** start of Stored data **

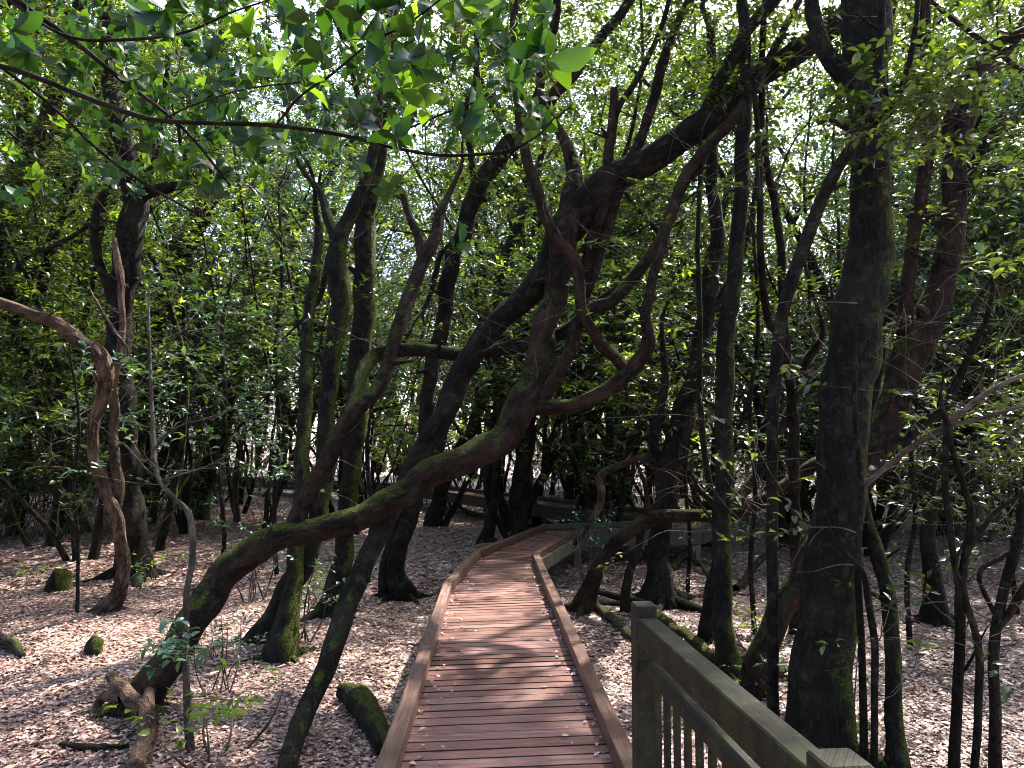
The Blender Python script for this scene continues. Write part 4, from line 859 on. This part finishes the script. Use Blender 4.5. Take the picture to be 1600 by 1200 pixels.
scatter(34, (33, 52), lambda y: .72*y+4, 'hazy far tree deep in the wood', 'far trees deep in the wood', range(8), 1.8, s=(1.5, 2.1), zs=1.3)
scatter(58, (14.5, 34), lambda y: .70*y, 'thin bare-stemmed tree in the tangle behind the boardwalk', 'thin bare-stemmed trees behind the boardwalk', (8, 9), .8)
# unseen trees added beside and behind the viewpoint; their crowns block skylight
scatter(11, (5, 13), lambda y: .72*y+9, 'unseen tree added beside the walk to block skylight', 'unseen trees added beside the walk to block skylight', range(7), 1.9, lambda x, y: abs(x) > .70*y+4.2)
scatter(16, (-14, 0), lambda y: 12, 'unseen tree added behind the viewpoint to block skylight', 'unseen trees added behind the viewpoint to block skylight', range(7), 2.0, lambda x, y: abs(x) > 1.6)
def scatter_shrub(n, yr, hw, label, group, cond=lambda x, y: True, s=(.8, 1.3)):
    c = 0
    while c < n:
        y = random.uniform(*yr); x = random.uniform(-hw(y), hw(y))
        if not cond(x, y) or near_path(x, y, 1.4): continue
        c += 1; put_shrub(SH[random.randrange(4)], x, y, random.random()*6.28, random.uniform(*s), 'shrub', label, group)
scatter_shrub(26, (15, 22), lambda y: .72*y+1, 'leafy bush in the undergrowth beyond the open litter', 'undergrowth bushes beyond the open litter', lambda x, y: (x > 1 or x < -6.5) and not (x > 0 and y < 12+.2*x))
scatter_shrub(50, (24, 45), lambda y: .72*y+2, 'distant bush filling the gaps between far trunks', 'distant bushes between far trunks', s=(1.0, 1.6))

order_labels([o for o in C.objects if o.get('group') == 'crooked trees around the bend of the boardwalk'],
             lambda o, w: f"{LOOK[KIND[o.name]]} trunk, {w} from the left of the trees around the boardwalk bend")
order_labels([o for o in C.objects if o.get('group') == 'thin bare-stemmed trees behind the boardwalk'],
             lambda o, w: f"{LOOK[KIND[o.name]]} tree, {w} from the left of the bare-stemmed ones behind the boardwalk")
order_labels([o for o in C.objects if o.get('group') == 'undergrowth bushes beyond the open litter'],
             lambda o, w: f"leafy bush in the undergrowth, {w} from the left beyond the open litter")
for o in C.objects:
    if o.get('group') in ('trees crowding the wood beyond the far boardwalk', 'far trees deep in the wood'):
        side = 'left' if o.location.x < 0 else 'right'; near = 'crowding the wood beyond the far boardwalk' if o['group'].startswith('trees') else 'deep in the distant wood'
        o['label'] = f"{LOOK[KIND[o.name]]} tree {near}, {side} half"; o['group'] = f"{LOOK[KIND[o.name]]} trees {near}, {side} half"

# growth closing the view straight behind the bend of the boardwalk
for i, (px, y, k, sc) in enumerate([(760, 27, 4, 1.5), (800, 31, 2, 1.6), (838, 28, 3, 1.7), (872, 33, 0, 1.5), (905, 29, 4, 1.6), (945, 31, 2, 1.5), (690, 33, 4, 1.6), (985, 28, 1, 1.4)]):
    put_shrub(SH[k], (px-800)/F*y, y, i*1.3, sc, 'shrub', f"{'bright green' if k == 4 else 'dark leafy'} bush behind the boardwalk bend, {ORD[sum(1 for q in (760, 800, 838, 872, 905, 945, 690, 985) if q <= px)-1]} from the left of the bushes there")
for i, (px, y, k, sc) in enumerate([(740, 29, 9, 1.2), (785, 27.5, 8, 1.1), (822, 34, 9, 1.4), (858, 30, 8, 1.2), (890, 36, 0, 1.5), (925, 27.5, 9, 1.1), (965, 34, 8, 1.3), (815, 42, 2, 1.8), (880, 45, 4, 1.8), (745, 43, 2, 1.8), (950, 44, 1, 1.8)]):
    xs_ = (740, 785, 822, 858, 890, 925, 965, 815, 880, 745, 950)
    put_tree(k, (px-800)/F*y, y, i*.9, sc, f"{LOOK[k]} tree seen through the boardwalk bend, {ORD[sum(1 for q in xs_ if q <= px)-1]} from the left of those", 'trees seen through the boardwalk bend')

** end of Stored data **

What you will do: Extract every line of the data exactly; pictures stay out.

Output of the exercise:
The Blender Python script for this scene continues. Write part 4, from line 859 on. This part finishes the script. Use Blender 4.5. Take the picture to be 1600 by 1200 pixels.
scatter(34, (33, 52), lambda y: .72*y+4, 'hazy far tree deep in the wood', 'far trees deep in the wood', range(8), 1.8, s=(1.5, 2.1), zs=1.3)
scatter(58, (14.5, 34), lambda y: .70*y, 'thin bare-stemmed tree in the tangle behind the boardwalk', 'thin bare-stemmed trees behind the boardwalk', (8, 9), .8)
# unseen trees added beside and behind the viewpoint; their crowns block skylight
scatter(11, (5, 13), lambda y: .72*y+9, 'unseen tree added beside the walk to block skylight', 'unseen trees added beside the walk to block skylight', range(7), 1.9, lambda x, y: abs(x) > .70*y+4.2)
scatter(16, (-14, 0), lambda y: 12, 'unseen tree added behind the viewpoint to block skylight', 'unseen trees added behind the viewpoint to block skylight', range(7), 2.0, lambda x, y: abs(x) > 1.6)
def scatter_shrub(n, yr, hw, label, group, cond=lambda x, y: True, s=(.8, 1.3)):
    c = 0
    while c < n:
        y = random.uniform(*yr); x = random.uniform(-hw(y), hw(y))
        if not cond(x, y) or near_path(x, y, 1.4): continue
        c += 1; put_shrub(SH[random.randrange(4)], x, y, random.random()*6.28, random.uniform(*s), 'shrub', label, group)
scatter_shrub(26, (15, 22), lambda y: .72*y+1, 'leafy bush in the undergrowth beyond the open litter', 'undergrowth bushes beyond the open litter', lambda x, y: (x > 1 or x < -6.5) and not (x > 0 and y < 12+.2*x))
scatter_shrub(50, (24, 45), lambda y: .72*y+2, 'distant bush filling the gaps between far trunks', 'distant bushes between far trunks', s=(1.0, 1.6))

order_labels([o for o in C.objects if o.get('group') == 'crooked trees around the bend of the boardwalk'],
             lambda o, w: f"{LOOK[KIND[o.name]]} trunk, {w} from the left of the trees around the boardwalk bend")
order_labels([o for o in C.objects if o.get('group') == 'thin bare-stemmed trees behind the boardwalk'],
             lambda o, w: f"{LOOK[KIND[o.name]]} tree, {w} from the left of the bare-stemmed ones behind the boardwalk")
order_labels([o for o in C.objects if o.get('group') == 'undergrowth bushes beyond the open litter'],
             lambda o, w: f"leafy bush in the undergrowth, {w} from the left beyond the open litter")
for o in C.objects:
    if o.get('group') in ('trees crowding the wood beyond the far boardwalk', 'far trees deep in the wood'):
        side = 'left' if o.location.x < 0 else 'right'; near = 'crowding the wood beyond the far boardwalk' if o['group'].startswith('trees') else 'deep in the distant wood'
        o['label'] = f"{LOOK[KIND[o.name]]} tree {near}, {side} half"; o['group'] = f"{LOOK[KIND[o.name]]} trees {near}, {side} half"

# growth closing the view straight behind the bend of the boardwalk
for i, (px, y, k, sc) in enumerate([(760, 27, 4, 1.5), (800, 31, 2, 1.6), (838, 28, 3, 1.7), (872, 33, 0, 1.5), (905, 29, 4, 1.6), (945, 31, 2, 1.5), (690, 33, 4, 1.6), (985, 28, 1, 1.4)]):
    put_shrub(SH[k], (px-800)/F*y, y, i*1.3, sc, 'shrub', f"{'bright green' if k == 4 else 'dark leafy'} bush behind the boardwalk bend, {ORD[sum(1 for q in (760, 800, 838, 872, 905, 945, 690, 985) if q <= px)-1]} from the left of the bushes there")
for i, (px, y, k, sc) in enumerate([(740, 29, 9, 1.2), (785, 27.5, 8, 1.1), (822, 34, 9, 1.4), (858, 30, 8, 1.2), (890, 36, 0, 1.5), (925, 27.5, 9, 1.1), (965, 34, 8, 1.3), (815, 42, 2, 1.8), (880, 45, 4, 1.8), (745, 43, 2, 1.8), (950, 44, 1, 1.8)]):
    xs_ = (740, 785, 822, 858, 890, 925, 965, 815, 880, 745, 950)
    put_tree(k, (px-800)/F*y, y, i*.9, sc, f"{LOOK[k]} tree seen through the boardwalk bend, {ORD[sum(1 for q in xs_ if q <= px)-1]} from the left of those", 'trees seen through the boardwalk bend')